April 6th, 2018
Chad Boeckmann, Secure Digital Solutions
A security program, as it evolves and matures, will typically experience four types of leader personalities. These personalities may even occur within the same individual if that individual adapts to the maturation of the business and molds the security program simultaneously.
I believe these leaders can be categorized into four types:
- Auditor
- Technologist
- Hero
- Business Leader
Auditor
The first type of leader is the auditor. The role of the auditor is purposefully designed to be tactical. The security leader in the auditor role is primarily focused on control measurement and compliance. The resulting security program is typically built and managed based on complying with regulatory requirements. Budget and resource decisions are made with the purpose of meeting these regulatory requirements. This approach isn’t surprising considering the history of Information Security throughout its long tenure. Countermeasures were frequently driven by the need for controls to protect information. As such, many security programs begin with compliance as the initial driver for building and maturing information security, making them tactically effective but strategically immature due the fact that some never move beyond this stage.
Technologist
The next type of security leader personalities – the one that we most commonly see – is the technologist. The security leader in the technologist role has a keen focus on technical testing, monitoring and response, and primary focus on tools to automate controls. Typically the security leader as a technologist takes pride in building out operational security capabilities and leveraging leading edge products and services. Every modern security program must have a strong security technologist leader. However caution should be placed in emphasizing the majority of time in this single discipline. Implementation of leading automation technology must also be accompanied by well-defined processes and plans. Oftentimes, these processes are defined after tools are selected. Instead, the reverse should be achieved. Processes and plans that meet the business objectives and inform technology decisions to automate key processes must be defined before technology is selected and applied.
Hero
The next type of security leader personality is the hero. The hero is generally the type of leader who will focus on response and detection based on the company having recently experienced a negative cyber security event. Oftentimes the hero approaches the role with the mindset “they hired me to build it” which can have both positive and negative effects on the organization.

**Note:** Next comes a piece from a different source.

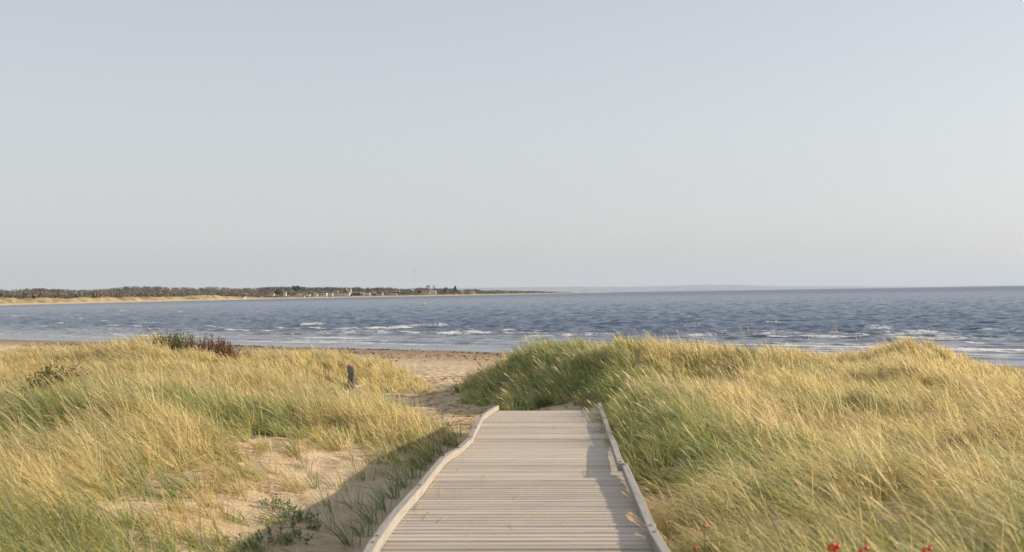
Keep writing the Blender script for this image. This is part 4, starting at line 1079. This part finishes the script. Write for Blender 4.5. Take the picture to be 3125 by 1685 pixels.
for kk in (0,):
    mb.loft([[(0, -.05, -.03), (0, .05, -.03), (0, .05, .03), (0, -.05, .03)], [(d.x * .5, d.y * .5 - .05, -.026), (d.x * .5, d.y * .5 + .05, -.026), (d.x * .5, d.y * .5 + .05, .034), (d.x * .5, d.y * .5 - .05, .034)], [(d.x, d.y - .045, -.02), (d.x, d.y + .045, -.02), (d.x, d.y + .045, .03), (d.x, d.y - .045, .03)]])
brd = mb.build('weathered_board', M_RAIL); brd.location = bb_
tag(brd, 'pale weathered board fixed low at the foot of the wooden post', 'board')
st_ = ground_at(1681, 1233)
mb = MB(); mb.loft([[(-.014, -.006, -.1), (.014, -.006, -.1), (.014, .006, -.1), (-.014, .006, -.1)], [(-.010, -.006, .06), (.016, -.006, .06), (.016, .006, .06), (-.010, .006, .06)], [(.0, -.005, .115), (.012, -.005, .115), (.012, .005, .115), (.0, .005, .115)]])
stk = mb.build('wooden_stake', M_RAIL); stk.location = st_
tag(stk, 'tiny pale stake in the sand behind the boardwalk end', 'stake')

# shrubs ---------------------------------------------------------------------------
M_HIP = simple('rose_hip_skin', (0.62, 0.075, 0.025), 0.35, 0.25, 40.0, spec=0.5)
M_SHRUB = foliage_mat('shrub_leaves', 0.3, 0.55)
def sphere_mesh(r_, stretch=1.0):
    mb = MB(); rings = []
    for i in range(1, 6):
        a = i * math.pi / 6
        rings.append([(r_ * math.sin(a) * math.cos(t * .785), r_ * math.sin(a) * math.sin(t * .785), -r_ * stretch * math.cos(a)) for t in range(8)])
    mb.loft(rings); return mb
def shrub(name, label, base, wx, wy, h, nst, nlf, leaf, c_stem, c_leaf, seed, lean=-.1, cat='shrub', group=None, leaf2=None, stem_w=.007, dome=True):
    r = np.random.default_rng(seed)
    root = empty(name, base, label, cat, group)
    bx = r.uniform(-1, 1, nst); by = r.uniform(-1, 1, nst)
    env = np.sqrt(np.clip(1 - (bx ** 2) * .9, .04, 1)) if dome else np.ones(nst)
    L = h * env * r.uniform(.68, 1.0, nst)
    X, Y = bx * wx / 2, by * wy / 2
    Z = ground_z(X + base[0], Y + base[1]) - base[2] - .03
    lx = .5 * bx + lean + r.normal(0, .3, nst); ly = r.normal(0, .3, nst)
    az = np.arctan2(ly, lx); mag = np.hypot(lx, ly)
    th0, th1 = .2 * mag, .5 * mag + r.normal(0, .2, nst)
    ts = np.array([0, .35, .7, 1.]); 
    v, c, q = make_blades(np.stack([X, Y, Z], 1), L, az, th0, th1, np.full(nst, stem_w), np.tile(c_stem, (nst, 1)) * r.uniform(.7, 1.3, (nst, 1)), np.tile(c_stem, (nst, 1)), ts, np.array([1.2, 1, .8, .4]), r=r)
    link('stems', quads_np('stems', v, q, cols=c), M_SHRUB, root)
    th1s = np.where(np.abs(th1) < 1e-3, 1e-3, th1)
    def pts(n_, sel_fn=None):
        i = r.integers(0, nst, n_); t = r.uniform(.25, 1.02, n_)
        hh_ = L[i] * (np.cos(th0[i]) - np.cos(th0[i] + th1s[i] * t)) / th1s[i]
        vz = L[i] * (np.sin(th0[i] + th1s[i] * t) - np.sin(th0[i])) / th1s[i]
        return np.stack([X[i] + hh_ * np.cos(az[i]), Y[i] + hh_ * np.sin(az[i]), Z[i] + vz], 1) + r.normal(0, leaf * .8, (n_, 3))
    P = pts(nlf)
    colr = np.array(c_leaf)[r.integers(len(c_leaf), size=nlf)] * r.uniform(.75, 1.25, (nlf, 1))
    if leaf2 is not None:
        side = smooth(-.25, .25, P[:, 0] / (wx / 2) + r.normal(0, .25, nlf))
        colr = np.where((r.random(nlf) < side)[:, None], np.array(leaf2)[r.integers(len(leaf2), size=nlf)] * r.uniform(.75, 1.25, (nlf, 1)), colr)
    vv = leaf_quads(P, np.full(nlf, leaf), r)
    link('leaves', quads_np('leaves', vv, np.arange(len(vv)), cols=np.repeat(colr, 4, 0)), M_SHRUB, root)
    return root
def hips(root, spots, D, rad):
    for (x, y) in spots:
        p = at(x, y, D) - root.location
        h0 = Vector((p.x * .35, p.y * .35 + .02, 0.0))
        v, c, q = chord_blades([(h0, p - Vector((0, 0, rad * .7)))], rs_, .006, (.16, .14, .06), (.18, .15, .06), TS, np.array([1, 1, .9, .8]), .3)
        link('hip_stem', quads_np('hip_stem', v, q, cols=c), M_SHRUB, root)
        o = sphere_mesh(rad, .85).build('rose_hip', M_HIP, root, True); o.location = p
        sp_ = MB()
        for a in range(5):
            t = a * 1.2566
            sp_.add([(.25 * rad * math.cos(t - .4), .25 * rad * math.sin(t - .4), .8 * rad), (.25 * rad * math.cos(t + .4), .25 * rad * math.sin(t + .4), .8 * rad), (.7 * rad * math.cos(t), .7 * rad * math.sin(t), 1.5 * rad)], [(0, 1, 2)])
        sp_.build('sepals', M_BARK, o)
def foot(x, y, D):
    p = at(x, y, D); return (p.x, p.y, gz1(p.x, p.y))
GR = [(.10, .14, .05), (.16, .19, .06), (.07, .11, .05)]
BR = [(.20, .11, .055), (.16, .085, .05), (.25, .15, .07), (.18, .08, .05)]
b_ = foot(607, 1060, 31)
shrub('bush', 'dark brown and green bush on top of the left dune', b_, 2.5, 1.2, max(.62, at(600, 1016, 31).z - b_[2]), 380, 5200, .028, (.13, .085, .06), GR + [(.3, .27, .09)], 1, -.05, 'bush', leaf2=BR, stem_w=.014)
b_ = foot(190, 1170, 18)
rb_ = shrub('rose_bush', 'low rose bush with orange red hips amid the grass at far left', b_, 1.45, .8, max(.6, at(200, 1094, 18).z - b_[2]), 150, 3600, .028, (.13, .08, .05), GR + [(.30, .22, .07), (.25, .09, .04)], 2, -.05, 'rose bush', stem_w=.008)
hips(rb_, [(109, 1143), (160, 1134), (183, 1142), (244, 1143), (260, 1146), (272, 1147), (202, 1158), (155, 1164), (140, 1140), (225, 1138)], 17.8, .022)
b_ = foot(70, 1185, 18)
shrub('rose_bush', 'small low rose bush without hips left of the one with red hips', b_, .6, .5, max(.35, at(70, 1165, 18).z - b_[2]), 24, 240, .022, (.13, .08, .05), GR, 3, -.05, 'rose bush', stem_w=.008)
b_ = foot(2950, 1365, 10.6)
shrub('dry_shrub', 'brown dried up heathery shrub in the grass at far right', b_, 1.05, .6, max(.5, at(2950, 1288, 10.6).z - b_[2]), 340, 1400, .013, (.20, .13, .075), [(.26, .17, .09), (.20, .14, .08)], 4, -.15, 'shrub', stem_w=.005)
b_ = foot(2060, 1690, 6.0)
rb_ = shrub('rose_bush', 'green rose shoots with red hips close beside the right rail', b_, .34, .5, .38, 16, 150, .024, (.16, .16, .06), [(.14, .22, .07), (.28, .34, .08), (.10, .17, .07)], 5, -.1, 'rose bush')
hips(rb_, [(2031, 1594), (2122, 1672)], 6.15, .011); hips(rb_, [(1969, 1540)], 7.3, .012)
b_ = foot(2150, 1660, 6.4)
rb_ = shrub('rose_bush', 'sparse rose shoot with one red hip deeper in the right grass', b_, .25, .3, .34, 24, 110, .022, (.16, .16, .06), [(.14, .20, .07), (.10, .17, .07)], 6, -.1, 'rose bush')
hips(rb_, [(2150, 1605)], 6.3, .013)
b_ = foot(2600, 1720, 4.6)
rb_ = shrub('rose_bush', 'rose bush with a cluster of orange red hips at the bottom edge', b_, .42, .4, max(.4, at(2570, 1672, 4.6).z - b_[2]), 14, 120, .026, (.16, .16, .06), [(.10, .17, .06), (.14, .20, .07)], 7, -.05, 'rose bush')
hips(rb_, [(2541, 1663), (2556, 1668), (2530, 1675), (2547, 1679), (2644, 1674), (2626, 1682)], 4.55, .0135)
b_ = foot(2820, 1720, 4.6)
rb_ = shrub('rose_bush', 'rose bush with two red hips near the bottom right corner', b_, .3, .4, max(.4, at(2820, 1676, 4.6).z - b_[2]), 12, 110, .026, (.16, .16, .06), [(.10, .17, .06), (.14, .20, .07)], 8, -.05, 'rose bush')
hips(rb_, [(2837, 1675), (2820, 1681)], 4.55, .0135)
for i, (x, y, wx, h, nl, lab) in enumerate([(925, 1598, .42, .2, 330, 'largest leafy green plant on the shaded sand'), (860, 1650, .5, .16, 320, 'low spreading leafy plant just below the largest green one'), (955, 1622, .12, .1, 50, 'tiny round green plant right of the largest leafy one'),
                                          (740, 1672, .4, .14, 180, 'sparse green plant at the bottom edge below the sunlit slope'), (850, 1560, .35, .22, 160, 'greyish green plant where sunlit sand meets shade')]):
    p = ground_at(x, y)
    shrub('leafy_plant', lab, tuple(p), wx, wx * .8, h, 30, int(nl * 1.5), .015, (.16, .18, .08), [(.16, .24, .13), (.22, .28, .14), (.13, .19, .11)], 20 + i, -.1, 'plant', stem_w=.004)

The positive implications this personality displays is pride and ownership for achieving outcomes. The flipside of this trait could be spending countless hours of staff time to build tools that already exist within the marketplace.
Business Leader
The fourth security leader personality is business leader. The business leader personality has only recently benefitted from discussion in the community. A security leader fulfills this type of role when they focus on managing the security program like a business within the business. Being a modern-day security leader is challenging as they need to understand technology and controls while simultaneously having the right team (staff and partnerships) in place to respond adequately in the event of a negative cyber event. The business-minded security leader understands to be successful, they must rely on others within the business and have strategic partnerships with firms outside of their business. Additionally, business-minded security leaders measure performance and do not rely on the less-effective approach of FUD (fear, uncertainty and doubt) to communicate the performance of their security initiatives with executives. Instead, they focus on aligning and enabling the business objectives while raising caution when situations require it.